Chicory Tip were the most ridiculous band in the world. They wore capes that would have made Rick Wakeman blush. But the man behind it all was Giorgio Moroder, who became a synthesiser god and went on to do the Cat People movie soundtrack with Bowie. Good Grief Christina was the third of Chicory Tip’s three hits: Son Of My Father went to No. 1; this only got to No. 17. It’s brilliant for all of the wrong reasons. It’s like really bad Abba – but before Abba. And what this kind of music eventually turned into was Nine Inch Nails. Yes, really. 

Slik – Boogiest Band In Town (1975)

Before Midge Ure was in Ultravox – and before he co-wrote the Band Aid song Do They Know It’s Christmas? – this is where he got his start, as a kind of Division Two Bay City Roller. Boogiest Band In Townis a pop song pretending to be a rock song – which is really the essence of glam. And it was written by Bill Martin and Phil Coulter, the guys who wrote the Bay City Rollers’ early hits, so it’s probably a Rollers reject. But a lot of songs got offered around back then. Sweet turned down Tiger Feet – said it was shit. And then Mud had a No. 1 with it.

John Rossall – I Was Only Dreaming (1975)

John Rossall was the main guy in the Glitter Band, who played on (the now disgraced) Gary Glitter’s hits. He was also the first to leave for a solo career. I Was Only Dreaming is a little more musical than the Glitter Band, and the way Rossall sings, he’s trying so hard to sound like Bowie – when Bowie was trying to sound like Anthony Newley. When I was 15, this song was played to death on Radio Hallam in my hometown of Sheffield. Every girl got up to dance to it at school discos. I thought it was a hit, but surprisingly, it didn't even make the top 100.

Kenny – Baby I Love You, OK! (1975)

Kenny were a completely manufactured band – in a way, they were like Milli Vanilli. But they had a few hits. I remember The Bump and Fancy Pants being absolutely massive.
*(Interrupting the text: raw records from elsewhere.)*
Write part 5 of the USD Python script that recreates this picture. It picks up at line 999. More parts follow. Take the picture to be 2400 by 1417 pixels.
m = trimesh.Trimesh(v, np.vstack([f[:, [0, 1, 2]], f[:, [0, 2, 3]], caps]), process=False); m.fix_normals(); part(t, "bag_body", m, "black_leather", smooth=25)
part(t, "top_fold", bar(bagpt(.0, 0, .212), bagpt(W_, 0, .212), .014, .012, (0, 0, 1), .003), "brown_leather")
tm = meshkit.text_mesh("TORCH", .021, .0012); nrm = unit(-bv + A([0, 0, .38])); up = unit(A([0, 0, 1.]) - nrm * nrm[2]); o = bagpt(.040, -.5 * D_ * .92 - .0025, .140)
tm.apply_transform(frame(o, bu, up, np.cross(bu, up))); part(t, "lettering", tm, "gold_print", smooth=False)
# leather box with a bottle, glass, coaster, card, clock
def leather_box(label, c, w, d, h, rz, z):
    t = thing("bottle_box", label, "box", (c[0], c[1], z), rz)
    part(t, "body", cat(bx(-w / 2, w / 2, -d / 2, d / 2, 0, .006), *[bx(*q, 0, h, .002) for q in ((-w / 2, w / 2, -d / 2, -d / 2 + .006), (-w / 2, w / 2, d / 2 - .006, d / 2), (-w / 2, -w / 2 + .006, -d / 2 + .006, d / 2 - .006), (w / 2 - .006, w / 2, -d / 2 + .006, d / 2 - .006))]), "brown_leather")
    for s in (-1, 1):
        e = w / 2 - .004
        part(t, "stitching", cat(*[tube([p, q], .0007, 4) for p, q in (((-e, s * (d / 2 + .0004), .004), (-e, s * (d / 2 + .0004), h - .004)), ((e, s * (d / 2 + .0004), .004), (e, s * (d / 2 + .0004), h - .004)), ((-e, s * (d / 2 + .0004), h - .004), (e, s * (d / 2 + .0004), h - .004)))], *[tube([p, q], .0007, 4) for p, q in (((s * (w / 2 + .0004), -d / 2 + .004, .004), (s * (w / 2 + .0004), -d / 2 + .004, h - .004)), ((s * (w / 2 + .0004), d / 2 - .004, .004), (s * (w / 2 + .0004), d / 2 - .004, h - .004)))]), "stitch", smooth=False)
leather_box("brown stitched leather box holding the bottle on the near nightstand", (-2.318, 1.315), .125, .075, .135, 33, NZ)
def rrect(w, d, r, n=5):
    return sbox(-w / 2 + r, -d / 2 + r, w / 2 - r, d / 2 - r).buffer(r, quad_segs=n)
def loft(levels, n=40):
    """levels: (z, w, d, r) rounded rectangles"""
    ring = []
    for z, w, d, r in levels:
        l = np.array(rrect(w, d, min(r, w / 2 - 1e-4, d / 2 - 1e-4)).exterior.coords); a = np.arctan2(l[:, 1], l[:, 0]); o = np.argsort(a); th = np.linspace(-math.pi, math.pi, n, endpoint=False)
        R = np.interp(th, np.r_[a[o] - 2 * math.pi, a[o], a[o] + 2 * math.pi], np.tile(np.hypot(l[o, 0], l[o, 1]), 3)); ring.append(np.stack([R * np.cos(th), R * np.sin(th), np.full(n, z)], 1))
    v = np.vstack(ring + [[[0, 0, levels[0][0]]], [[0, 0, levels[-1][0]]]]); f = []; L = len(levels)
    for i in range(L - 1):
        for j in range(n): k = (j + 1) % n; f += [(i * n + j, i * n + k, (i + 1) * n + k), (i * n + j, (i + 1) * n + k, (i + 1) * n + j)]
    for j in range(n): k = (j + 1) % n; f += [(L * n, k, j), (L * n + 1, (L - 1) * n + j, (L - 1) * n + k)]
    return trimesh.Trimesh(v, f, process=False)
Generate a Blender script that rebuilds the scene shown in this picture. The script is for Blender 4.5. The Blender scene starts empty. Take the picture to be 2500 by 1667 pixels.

And Baby I Love You, OK! has got everything that a glam rock song should have – the Beach Boys harmonies, the Sweet guitars, the handclaps. It’s simply a great pop song full of big, loud, distorted guitars. It’s the kind of music that would give Led Zeppelin fans the horrors. But really, Kenny were never supposed to be taken seriously. They were so chicken-in-a-basket, they made Showaddywaddy look like Pink Floyd.

Starz – Cherry Baby (1977)

Glam in the early 70s was very much a British phenomenon. The campiness didn’t work so well in America, as Jobriath discovered. But there were some US rock bands that crossed over into glam in the 70s. Kiss, certainly. Angel wore the white silk, had the fluffy hair and covered All The Young Dudes. There was also Starz. They were a real hard rock band, a little like Montrose. Nikki Sixx worships them. And Cherry Baby had the lightweight guitar work that glam relied on. It’s just a very cool kind of pop rock song.

Nick Gilder – (You Really) Rock Me (1979)

If you throw a dart at the map of glam, the bull is 1972. (You Really) Rock Me is from 1979, but then, Nick Gilder did grow up in Canada, where they were always a bit behind. This is a great song from an era when pop music and loud guitars went hand in hand. There’s a brilliant guitar lick at the beginning, and although the verses are very fey, the chorus is so huge you can imagine Queen doing it. It sounded to me like Nick Gilder wanted to be a hard rock David Cassidy – and there’s nothing wrong with that.